Once she showed up in Madrid, she was proven right again. She has given herself a realistic chance at achieving yet another last laugh when almost everyone in the sport had written her off.

Serena Williams
Photo: twitter.com/rolandgarros

One name Sharapova does not want to see anywhere near hers in the draw is Serena Williams. The 23 time Grand Slam winner has not played since March after giving birth to a daughter in September but is already in Paris practicing. Sharapova has not beaten Williams since 2004. Williams will be unseeded, meaning she could land anywhere in the draw. An early meeting with Serena would be the only sure fire bet to derail Sharapova’s chances at a deep Roland Garros run.

The reason for Novak Djokovic’s recent absence from the game was far more traditional. The 12-time major winner missed the back half of the 2017 season with an elbow injury.

He had been a shell of himself for much of this year, but the European clay was fairly good to him. He defeated former U.S. Open finalist Kei Nishikori in both Madrid and Rome. His best result of the season by a significant margin was reaching the semifinals in the Italian capital. There, he lost a competitive straight sets match to longtime rival and eventual tournament champion Rafael Nadal.

This is the first time all year there has been reason to be optimistic about the Serb. He is moving well, does not appear to be in pain, and has stopped tinkering with his game and coaching team for the moment. While being a real threat to Nadal’s Roland Garros dominance is probably a stretch this year, a run to the quarterfinals is realistic. That is never where a player with Djokovic’s resume wants to exit, but it would be a great result under the current circumstances.

Nadal Djokovic
Photo: latestly.com

 

There is opportunity for the men, but not at the top:

As mentioned above Rafael Nadal won the Italian Open on Sunday. It was his eighth career title at the event. The Spanish lefty lost a grand total of one match on clay leading into the French Open. There, he has a career record of 79-2 with 10 titles. So, barring a random case of food poisoning or some other freak injury, Nadal is going to win the French Open again this year.
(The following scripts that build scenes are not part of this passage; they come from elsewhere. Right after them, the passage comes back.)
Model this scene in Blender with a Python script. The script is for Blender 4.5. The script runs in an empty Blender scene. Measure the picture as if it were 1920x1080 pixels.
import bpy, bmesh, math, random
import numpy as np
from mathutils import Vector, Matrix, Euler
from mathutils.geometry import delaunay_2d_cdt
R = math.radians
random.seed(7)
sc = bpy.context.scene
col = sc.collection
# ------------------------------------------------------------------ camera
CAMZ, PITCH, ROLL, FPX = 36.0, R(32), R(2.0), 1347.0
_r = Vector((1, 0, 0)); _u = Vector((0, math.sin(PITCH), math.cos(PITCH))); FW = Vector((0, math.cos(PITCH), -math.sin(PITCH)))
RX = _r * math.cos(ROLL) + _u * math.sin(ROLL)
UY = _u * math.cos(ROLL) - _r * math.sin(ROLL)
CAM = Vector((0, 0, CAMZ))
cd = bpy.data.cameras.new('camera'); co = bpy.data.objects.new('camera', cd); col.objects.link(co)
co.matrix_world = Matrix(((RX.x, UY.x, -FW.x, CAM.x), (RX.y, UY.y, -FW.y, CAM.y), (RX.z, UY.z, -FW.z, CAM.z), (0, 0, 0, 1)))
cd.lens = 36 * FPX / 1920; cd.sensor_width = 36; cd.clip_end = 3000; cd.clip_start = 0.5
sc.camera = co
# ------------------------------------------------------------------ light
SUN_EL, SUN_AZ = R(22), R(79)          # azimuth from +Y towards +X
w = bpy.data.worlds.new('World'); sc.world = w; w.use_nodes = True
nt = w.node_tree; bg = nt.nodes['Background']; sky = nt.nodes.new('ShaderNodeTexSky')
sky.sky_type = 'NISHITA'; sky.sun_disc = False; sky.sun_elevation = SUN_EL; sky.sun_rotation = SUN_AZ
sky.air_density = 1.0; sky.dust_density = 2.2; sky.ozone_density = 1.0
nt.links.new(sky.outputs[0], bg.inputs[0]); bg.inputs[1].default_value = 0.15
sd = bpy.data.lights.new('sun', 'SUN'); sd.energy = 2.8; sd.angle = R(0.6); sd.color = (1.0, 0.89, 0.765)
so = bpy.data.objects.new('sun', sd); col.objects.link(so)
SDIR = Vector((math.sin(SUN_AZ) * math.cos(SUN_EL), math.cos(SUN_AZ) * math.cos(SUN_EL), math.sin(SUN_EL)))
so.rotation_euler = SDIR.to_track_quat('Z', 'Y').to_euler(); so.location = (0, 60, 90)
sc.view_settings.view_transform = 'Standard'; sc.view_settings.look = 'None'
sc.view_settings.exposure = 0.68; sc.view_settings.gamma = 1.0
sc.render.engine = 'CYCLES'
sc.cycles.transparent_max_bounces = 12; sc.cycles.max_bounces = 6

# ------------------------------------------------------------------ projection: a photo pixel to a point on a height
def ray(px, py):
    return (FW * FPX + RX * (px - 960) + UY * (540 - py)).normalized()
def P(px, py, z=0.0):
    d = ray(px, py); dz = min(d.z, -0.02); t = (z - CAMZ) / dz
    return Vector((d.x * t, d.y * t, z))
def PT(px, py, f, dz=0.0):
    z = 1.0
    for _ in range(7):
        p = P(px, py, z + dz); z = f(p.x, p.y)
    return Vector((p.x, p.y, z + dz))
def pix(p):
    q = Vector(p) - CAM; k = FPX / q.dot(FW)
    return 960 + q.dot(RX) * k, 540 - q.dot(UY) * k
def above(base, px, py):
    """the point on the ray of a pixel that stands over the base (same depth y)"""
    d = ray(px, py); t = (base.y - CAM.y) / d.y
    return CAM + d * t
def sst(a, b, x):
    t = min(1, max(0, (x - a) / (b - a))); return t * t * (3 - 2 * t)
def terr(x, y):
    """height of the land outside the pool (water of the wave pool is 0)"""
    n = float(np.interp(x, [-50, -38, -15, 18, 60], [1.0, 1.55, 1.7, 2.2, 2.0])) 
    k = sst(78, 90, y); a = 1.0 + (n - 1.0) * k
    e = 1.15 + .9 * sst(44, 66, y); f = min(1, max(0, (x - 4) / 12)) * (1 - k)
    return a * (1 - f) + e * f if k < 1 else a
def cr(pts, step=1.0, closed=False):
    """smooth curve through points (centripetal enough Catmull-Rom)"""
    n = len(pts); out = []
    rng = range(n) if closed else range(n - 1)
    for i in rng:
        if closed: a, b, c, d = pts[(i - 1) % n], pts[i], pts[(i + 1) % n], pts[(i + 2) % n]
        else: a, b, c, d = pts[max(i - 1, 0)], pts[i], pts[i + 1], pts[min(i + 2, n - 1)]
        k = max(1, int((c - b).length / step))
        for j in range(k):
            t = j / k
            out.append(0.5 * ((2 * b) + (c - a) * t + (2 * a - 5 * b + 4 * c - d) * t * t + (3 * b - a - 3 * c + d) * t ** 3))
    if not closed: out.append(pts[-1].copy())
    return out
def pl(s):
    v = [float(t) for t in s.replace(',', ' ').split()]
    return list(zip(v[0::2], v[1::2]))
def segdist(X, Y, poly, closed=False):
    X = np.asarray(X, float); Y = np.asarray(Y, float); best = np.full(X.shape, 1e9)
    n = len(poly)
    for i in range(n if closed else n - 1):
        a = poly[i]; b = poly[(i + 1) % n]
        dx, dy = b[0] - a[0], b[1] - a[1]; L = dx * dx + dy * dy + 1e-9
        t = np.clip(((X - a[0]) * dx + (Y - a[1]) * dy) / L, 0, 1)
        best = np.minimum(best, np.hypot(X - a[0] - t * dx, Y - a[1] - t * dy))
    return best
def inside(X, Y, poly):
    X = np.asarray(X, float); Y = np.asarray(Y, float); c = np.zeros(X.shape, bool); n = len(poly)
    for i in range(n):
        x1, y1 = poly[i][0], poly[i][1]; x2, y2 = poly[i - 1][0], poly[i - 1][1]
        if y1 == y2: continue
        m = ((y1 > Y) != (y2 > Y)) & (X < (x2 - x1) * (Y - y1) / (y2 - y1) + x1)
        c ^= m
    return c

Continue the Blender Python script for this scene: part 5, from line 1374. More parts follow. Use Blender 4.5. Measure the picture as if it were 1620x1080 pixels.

Still, with Djokovic not quite at his best and Roger Federer and Andy Murray out, the race to oppose Nadal in a semifinal or final is wide open. Alexander Zverev will be seeded second in Paris. Thus, he is guaranteed not to have to deal with Nadal until the final. The 21-year-old German picked up two clay court titles of his own in recent weeks, but has never been passed the fourth round of a major.

Former U.S. Open winner Marin Čilić has never been all that successful in Paris or on clay in general. However, the Croat did reach the Rome semis and has made the final at two of the last three majors.

Winning the French Open this year appears to be wishful thinking for anyone not named Nadal. However, getting to the final weekend would be an incredible result for Zverev, Čilić and so many others in the field. We will begin to see who can take advantage of the opportunity this Sunday.